**** Stored rows ****

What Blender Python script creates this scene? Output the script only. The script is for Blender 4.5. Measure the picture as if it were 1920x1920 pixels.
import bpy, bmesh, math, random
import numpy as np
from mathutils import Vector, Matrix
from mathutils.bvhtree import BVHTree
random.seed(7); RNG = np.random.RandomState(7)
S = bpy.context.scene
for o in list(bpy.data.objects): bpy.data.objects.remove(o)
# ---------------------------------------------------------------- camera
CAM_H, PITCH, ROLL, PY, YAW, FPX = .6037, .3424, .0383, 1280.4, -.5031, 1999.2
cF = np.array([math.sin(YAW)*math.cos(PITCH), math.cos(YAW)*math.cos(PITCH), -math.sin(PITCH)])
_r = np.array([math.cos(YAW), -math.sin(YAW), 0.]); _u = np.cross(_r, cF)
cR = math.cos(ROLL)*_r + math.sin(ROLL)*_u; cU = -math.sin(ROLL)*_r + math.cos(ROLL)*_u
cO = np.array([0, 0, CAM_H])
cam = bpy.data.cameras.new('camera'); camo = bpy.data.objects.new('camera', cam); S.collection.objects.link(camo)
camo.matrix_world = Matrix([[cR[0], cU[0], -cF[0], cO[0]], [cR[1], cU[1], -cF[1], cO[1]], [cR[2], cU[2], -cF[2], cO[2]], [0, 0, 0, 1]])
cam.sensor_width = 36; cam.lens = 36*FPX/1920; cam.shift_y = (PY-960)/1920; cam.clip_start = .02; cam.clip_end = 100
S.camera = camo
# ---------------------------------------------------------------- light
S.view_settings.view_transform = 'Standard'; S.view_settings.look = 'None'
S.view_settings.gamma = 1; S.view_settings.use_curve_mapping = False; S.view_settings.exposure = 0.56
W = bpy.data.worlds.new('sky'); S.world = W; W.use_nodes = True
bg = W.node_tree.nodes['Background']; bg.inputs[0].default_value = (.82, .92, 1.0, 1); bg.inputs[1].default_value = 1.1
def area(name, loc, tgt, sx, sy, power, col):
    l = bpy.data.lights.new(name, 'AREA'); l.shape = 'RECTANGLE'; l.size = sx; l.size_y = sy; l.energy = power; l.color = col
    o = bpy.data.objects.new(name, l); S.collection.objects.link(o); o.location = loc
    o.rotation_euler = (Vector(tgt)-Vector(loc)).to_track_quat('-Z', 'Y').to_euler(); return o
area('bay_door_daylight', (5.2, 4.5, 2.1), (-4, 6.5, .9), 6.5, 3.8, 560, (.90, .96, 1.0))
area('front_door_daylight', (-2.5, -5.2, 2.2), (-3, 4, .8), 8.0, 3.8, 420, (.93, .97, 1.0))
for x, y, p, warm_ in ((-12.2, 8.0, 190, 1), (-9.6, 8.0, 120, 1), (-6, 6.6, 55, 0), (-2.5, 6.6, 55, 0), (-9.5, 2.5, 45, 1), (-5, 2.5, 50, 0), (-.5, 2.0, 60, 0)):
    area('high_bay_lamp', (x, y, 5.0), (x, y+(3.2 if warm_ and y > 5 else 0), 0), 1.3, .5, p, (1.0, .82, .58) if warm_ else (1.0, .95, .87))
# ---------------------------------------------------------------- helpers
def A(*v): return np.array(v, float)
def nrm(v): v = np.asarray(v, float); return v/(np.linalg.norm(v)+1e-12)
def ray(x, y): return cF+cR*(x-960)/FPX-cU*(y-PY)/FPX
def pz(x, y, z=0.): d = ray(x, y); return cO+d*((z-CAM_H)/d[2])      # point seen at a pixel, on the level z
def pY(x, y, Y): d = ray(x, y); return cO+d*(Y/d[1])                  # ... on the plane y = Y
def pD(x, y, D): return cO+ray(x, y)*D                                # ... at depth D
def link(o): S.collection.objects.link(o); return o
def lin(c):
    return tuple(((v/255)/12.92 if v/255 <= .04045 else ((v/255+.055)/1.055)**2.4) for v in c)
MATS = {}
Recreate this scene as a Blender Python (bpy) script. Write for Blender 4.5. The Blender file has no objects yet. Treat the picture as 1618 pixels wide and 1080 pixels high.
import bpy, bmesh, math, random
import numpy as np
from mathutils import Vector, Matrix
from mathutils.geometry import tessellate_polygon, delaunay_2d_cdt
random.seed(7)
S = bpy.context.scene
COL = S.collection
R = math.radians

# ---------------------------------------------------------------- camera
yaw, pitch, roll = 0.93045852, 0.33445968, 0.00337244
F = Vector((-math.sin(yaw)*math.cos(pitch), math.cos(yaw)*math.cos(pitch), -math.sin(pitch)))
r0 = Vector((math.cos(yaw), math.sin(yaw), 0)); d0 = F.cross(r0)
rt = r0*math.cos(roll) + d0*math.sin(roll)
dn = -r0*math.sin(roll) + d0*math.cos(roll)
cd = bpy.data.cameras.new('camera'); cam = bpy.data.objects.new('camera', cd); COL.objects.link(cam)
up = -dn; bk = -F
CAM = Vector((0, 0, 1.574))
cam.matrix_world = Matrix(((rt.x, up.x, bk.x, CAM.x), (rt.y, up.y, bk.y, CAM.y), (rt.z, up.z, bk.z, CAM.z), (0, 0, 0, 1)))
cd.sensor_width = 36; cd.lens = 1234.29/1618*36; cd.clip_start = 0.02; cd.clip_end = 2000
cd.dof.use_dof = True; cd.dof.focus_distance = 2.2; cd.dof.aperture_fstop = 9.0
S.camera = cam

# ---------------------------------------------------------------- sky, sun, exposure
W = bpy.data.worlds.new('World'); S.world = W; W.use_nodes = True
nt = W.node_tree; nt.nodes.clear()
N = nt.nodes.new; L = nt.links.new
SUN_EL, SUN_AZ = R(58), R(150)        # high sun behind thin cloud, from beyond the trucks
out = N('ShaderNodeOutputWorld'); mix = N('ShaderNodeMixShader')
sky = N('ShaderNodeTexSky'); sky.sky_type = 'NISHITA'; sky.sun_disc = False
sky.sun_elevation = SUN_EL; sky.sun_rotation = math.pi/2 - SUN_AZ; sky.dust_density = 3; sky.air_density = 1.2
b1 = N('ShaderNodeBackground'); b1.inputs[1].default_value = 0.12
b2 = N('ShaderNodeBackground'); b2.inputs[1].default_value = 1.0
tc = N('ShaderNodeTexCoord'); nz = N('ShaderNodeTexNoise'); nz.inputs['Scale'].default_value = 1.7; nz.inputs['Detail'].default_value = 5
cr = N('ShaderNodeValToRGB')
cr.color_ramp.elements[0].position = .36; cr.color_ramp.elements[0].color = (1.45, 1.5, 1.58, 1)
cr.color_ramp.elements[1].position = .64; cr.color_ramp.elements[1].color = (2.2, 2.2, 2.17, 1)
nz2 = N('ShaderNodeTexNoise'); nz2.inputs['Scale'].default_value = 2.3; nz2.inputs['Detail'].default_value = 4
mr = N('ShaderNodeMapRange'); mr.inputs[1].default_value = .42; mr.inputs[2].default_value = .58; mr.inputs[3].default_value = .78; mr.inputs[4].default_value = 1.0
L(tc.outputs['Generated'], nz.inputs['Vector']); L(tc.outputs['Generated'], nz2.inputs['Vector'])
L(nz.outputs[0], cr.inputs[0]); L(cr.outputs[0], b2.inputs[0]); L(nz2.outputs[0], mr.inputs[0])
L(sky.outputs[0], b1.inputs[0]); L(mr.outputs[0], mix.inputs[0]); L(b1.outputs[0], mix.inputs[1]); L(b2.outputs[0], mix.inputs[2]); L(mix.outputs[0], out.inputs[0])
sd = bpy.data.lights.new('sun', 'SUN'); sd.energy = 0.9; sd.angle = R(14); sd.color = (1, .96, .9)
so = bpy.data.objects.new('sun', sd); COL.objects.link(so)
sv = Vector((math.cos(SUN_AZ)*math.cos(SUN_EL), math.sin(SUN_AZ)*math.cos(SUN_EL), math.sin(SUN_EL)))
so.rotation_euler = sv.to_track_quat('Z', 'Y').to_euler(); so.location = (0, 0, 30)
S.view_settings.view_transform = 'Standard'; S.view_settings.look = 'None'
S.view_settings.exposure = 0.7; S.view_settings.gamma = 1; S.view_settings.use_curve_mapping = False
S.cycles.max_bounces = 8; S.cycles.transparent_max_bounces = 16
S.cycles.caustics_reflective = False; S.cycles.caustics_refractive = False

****

— What is asked —
Provide an exact reproduction of only those lines that start at the line containing "Recreate this scene" and end at the line containing "R = math.radians", inclusive.

— Answer —
Recreate this scene as a Blender Python (bpy) script. Write for Blender 4.5. The Blender file has no objects yet. Treat the picture as 1618 pixels wide and 1080 pixels high.
import bpy, bmesh, math, random
import numpy as np
from mathutils import Vector, Matrix
from mathutils.geometry import tessellate_polygon, delaunay_2d_cdt
random.seed(7)
S = bpy.context.scene
COL = S.collection
R = math.radians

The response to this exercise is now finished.